SPIEGEL: Risk to life has been calculated?

Whitesides: Look back at the Apollo program, which had a fatal accident, Apollo 1, at the beginning, and other problems later on. I do not want to talk it down, but we have a remarkably robust architecture and the simplest rocket motor ever developed for manned spaceflight. I will fly with it. Richard will fly with it. Our investor Chamath Palihapitiya, head of our partner company Social Capital Hedosophia (IPOA), will fly with it.

SPIEGEL: Why did it take three billionaires like Sir Richard Branson, Elon Musk and Jeff Bezos to get the space business back on track?

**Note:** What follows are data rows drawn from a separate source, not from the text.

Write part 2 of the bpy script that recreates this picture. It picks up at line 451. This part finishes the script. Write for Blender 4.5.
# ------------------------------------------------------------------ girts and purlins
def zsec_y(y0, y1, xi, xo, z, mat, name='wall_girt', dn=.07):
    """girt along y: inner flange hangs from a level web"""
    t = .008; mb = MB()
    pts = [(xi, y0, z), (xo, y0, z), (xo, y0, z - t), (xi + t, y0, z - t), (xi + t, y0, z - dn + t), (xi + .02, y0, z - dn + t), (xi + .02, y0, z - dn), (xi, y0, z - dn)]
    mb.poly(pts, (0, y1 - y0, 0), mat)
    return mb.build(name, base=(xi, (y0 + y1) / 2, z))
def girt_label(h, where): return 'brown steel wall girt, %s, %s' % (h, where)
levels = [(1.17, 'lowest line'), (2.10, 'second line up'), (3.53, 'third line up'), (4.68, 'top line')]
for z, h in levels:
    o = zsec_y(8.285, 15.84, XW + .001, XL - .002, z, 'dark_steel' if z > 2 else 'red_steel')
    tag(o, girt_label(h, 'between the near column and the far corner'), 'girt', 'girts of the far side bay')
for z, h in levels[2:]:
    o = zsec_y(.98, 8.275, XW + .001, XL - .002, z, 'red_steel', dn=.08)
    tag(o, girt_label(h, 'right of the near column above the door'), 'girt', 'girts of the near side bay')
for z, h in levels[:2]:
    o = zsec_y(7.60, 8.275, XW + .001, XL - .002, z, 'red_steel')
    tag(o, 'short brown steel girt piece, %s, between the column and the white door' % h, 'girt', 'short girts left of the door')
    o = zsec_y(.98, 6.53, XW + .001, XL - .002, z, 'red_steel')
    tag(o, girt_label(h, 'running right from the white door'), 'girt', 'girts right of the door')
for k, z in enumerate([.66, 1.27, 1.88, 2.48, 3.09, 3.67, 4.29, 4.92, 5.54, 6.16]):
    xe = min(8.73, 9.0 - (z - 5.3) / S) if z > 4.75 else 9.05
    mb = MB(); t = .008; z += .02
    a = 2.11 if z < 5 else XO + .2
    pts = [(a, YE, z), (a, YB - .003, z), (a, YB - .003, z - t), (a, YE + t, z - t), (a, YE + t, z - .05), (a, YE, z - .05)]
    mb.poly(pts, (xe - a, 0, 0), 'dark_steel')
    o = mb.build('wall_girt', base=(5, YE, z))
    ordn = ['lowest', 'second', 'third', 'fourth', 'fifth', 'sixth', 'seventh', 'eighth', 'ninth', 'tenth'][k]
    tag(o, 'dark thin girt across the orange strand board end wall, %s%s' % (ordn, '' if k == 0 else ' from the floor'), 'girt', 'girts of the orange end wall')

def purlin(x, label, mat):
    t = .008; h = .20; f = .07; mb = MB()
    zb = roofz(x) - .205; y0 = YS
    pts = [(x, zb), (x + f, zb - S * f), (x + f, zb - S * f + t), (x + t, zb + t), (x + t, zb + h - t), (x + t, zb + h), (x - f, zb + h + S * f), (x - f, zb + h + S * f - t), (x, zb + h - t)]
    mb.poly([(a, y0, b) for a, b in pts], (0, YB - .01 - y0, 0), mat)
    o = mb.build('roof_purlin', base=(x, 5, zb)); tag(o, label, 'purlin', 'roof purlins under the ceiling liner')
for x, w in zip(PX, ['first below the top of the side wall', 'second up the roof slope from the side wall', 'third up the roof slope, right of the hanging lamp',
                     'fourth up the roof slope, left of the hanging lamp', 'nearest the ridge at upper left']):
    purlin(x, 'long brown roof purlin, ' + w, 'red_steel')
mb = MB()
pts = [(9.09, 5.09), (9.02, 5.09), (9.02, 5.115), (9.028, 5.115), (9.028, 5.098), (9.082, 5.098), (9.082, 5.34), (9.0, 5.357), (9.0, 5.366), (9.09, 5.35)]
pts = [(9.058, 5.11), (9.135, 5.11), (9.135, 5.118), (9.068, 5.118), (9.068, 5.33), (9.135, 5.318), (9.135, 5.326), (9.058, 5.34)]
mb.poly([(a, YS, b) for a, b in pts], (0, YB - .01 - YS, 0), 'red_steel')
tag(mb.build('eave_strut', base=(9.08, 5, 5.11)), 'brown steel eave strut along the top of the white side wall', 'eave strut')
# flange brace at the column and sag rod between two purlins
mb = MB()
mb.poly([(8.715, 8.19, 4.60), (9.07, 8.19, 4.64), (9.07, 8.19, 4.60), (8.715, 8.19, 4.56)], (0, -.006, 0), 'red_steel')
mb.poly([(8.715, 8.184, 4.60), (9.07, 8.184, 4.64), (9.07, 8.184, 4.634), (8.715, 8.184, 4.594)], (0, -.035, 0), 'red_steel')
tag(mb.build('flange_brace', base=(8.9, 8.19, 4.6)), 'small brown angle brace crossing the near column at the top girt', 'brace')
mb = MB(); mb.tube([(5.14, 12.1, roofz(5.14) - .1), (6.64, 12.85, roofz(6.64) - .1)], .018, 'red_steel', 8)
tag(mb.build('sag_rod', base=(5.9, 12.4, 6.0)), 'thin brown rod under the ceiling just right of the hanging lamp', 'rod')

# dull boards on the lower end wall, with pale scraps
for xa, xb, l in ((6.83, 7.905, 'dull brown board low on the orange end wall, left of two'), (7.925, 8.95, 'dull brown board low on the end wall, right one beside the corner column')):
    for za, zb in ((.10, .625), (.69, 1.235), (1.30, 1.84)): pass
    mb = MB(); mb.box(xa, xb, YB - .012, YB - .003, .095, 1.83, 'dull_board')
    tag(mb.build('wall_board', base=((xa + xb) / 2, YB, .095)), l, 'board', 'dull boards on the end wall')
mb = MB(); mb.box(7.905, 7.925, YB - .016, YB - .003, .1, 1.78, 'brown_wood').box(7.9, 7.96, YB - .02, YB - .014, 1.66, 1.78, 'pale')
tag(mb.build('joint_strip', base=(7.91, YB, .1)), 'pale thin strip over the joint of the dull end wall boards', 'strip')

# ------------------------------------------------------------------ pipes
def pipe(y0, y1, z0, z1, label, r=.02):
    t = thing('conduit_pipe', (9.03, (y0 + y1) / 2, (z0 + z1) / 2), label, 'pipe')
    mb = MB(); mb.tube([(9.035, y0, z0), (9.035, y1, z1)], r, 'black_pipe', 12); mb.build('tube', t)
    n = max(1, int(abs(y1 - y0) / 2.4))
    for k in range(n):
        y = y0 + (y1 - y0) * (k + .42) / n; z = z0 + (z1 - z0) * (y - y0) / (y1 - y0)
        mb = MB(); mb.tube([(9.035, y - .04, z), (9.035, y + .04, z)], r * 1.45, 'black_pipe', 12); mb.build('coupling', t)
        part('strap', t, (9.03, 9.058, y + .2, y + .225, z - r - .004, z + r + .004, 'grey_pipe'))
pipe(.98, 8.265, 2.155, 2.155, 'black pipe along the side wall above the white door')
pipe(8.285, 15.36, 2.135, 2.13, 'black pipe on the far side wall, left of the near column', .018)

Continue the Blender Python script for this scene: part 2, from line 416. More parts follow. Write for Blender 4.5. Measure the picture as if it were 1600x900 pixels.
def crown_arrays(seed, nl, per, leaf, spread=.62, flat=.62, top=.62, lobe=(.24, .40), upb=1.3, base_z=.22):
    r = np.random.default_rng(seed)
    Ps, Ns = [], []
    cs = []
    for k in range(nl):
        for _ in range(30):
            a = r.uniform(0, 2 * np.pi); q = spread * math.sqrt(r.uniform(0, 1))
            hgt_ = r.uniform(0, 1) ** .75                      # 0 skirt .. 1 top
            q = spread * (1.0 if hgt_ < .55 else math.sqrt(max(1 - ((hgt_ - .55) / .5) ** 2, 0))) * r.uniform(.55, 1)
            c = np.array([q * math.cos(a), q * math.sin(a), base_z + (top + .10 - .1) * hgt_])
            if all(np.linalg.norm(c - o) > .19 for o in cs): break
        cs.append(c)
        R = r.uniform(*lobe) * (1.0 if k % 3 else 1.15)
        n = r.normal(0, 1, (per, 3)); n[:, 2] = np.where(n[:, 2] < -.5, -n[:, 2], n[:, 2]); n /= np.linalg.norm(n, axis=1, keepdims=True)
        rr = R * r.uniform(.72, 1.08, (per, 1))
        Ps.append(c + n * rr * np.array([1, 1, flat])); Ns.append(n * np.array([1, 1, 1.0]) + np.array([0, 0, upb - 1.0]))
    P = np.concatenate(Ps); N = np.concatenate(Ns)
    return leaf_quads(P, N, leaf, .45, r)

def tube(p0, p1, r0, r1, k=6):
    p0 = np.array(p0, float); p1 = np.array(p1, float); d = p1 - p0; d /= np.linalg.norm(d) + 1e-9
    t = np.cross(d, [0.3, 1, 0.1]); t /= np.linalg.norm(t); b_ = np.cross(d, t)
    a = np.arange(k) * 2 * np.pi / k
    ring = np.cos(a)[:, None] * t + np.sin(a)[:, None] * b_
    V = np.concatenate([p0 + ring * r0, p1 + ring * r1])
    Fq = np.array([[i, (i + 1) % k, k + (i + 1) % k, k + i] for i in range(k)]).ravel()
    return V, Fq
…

Is it the money or the creativity or just the sense of the crazy?

Whitesides: It's courage, determination, innovation. They recognize the potential to change the planet. You can cut costs, for example through the reusability of spaceships. And then I think it's also a bit of childlike inspiration. Space is for the best of humanity.

VRIGIN GALACTIC / HANDOUT MANUAL / EPA-EFE / REX

"VSS Unity", the spacecraft of Virgin Galactic, during a test flight in February

SPIEGEL: You have chosen a somewhat unusual form of IPO, the merger with IPOA, an already listed Silicon Valley company. Why?

Whitesides: There are several ways to go public. The traditional route, an initial public offering (IPO), takes 18 to 24 months, and everything can still burst on the last day. Our method has the advantage that the money is already there, and they can do it all in under six months. For us it was basically three or four months.

SPIEGEL: But you are still far from profitable, and in the first half of 2019 you had a net loss of $ 90 million. How does that continue?

Whitesides: We are not profitable. We've had virtually no revenue so far, except for two flights we did for NASA. First revenue is generated when we start with the manned flights.

SPIEGEL: Nevertheless, that will only remain a luxury market for now.

Whitesides: Yes - but the more customers we find, the more we can lower prices and attract new customers.

SPIEGEL: As with the Concorde.

Whitesides: Right. Consider how expensive a transatlantic flight used to be in the hundreds of thousands of dollars. Now you get a ticket for 1000 or 500 dollars.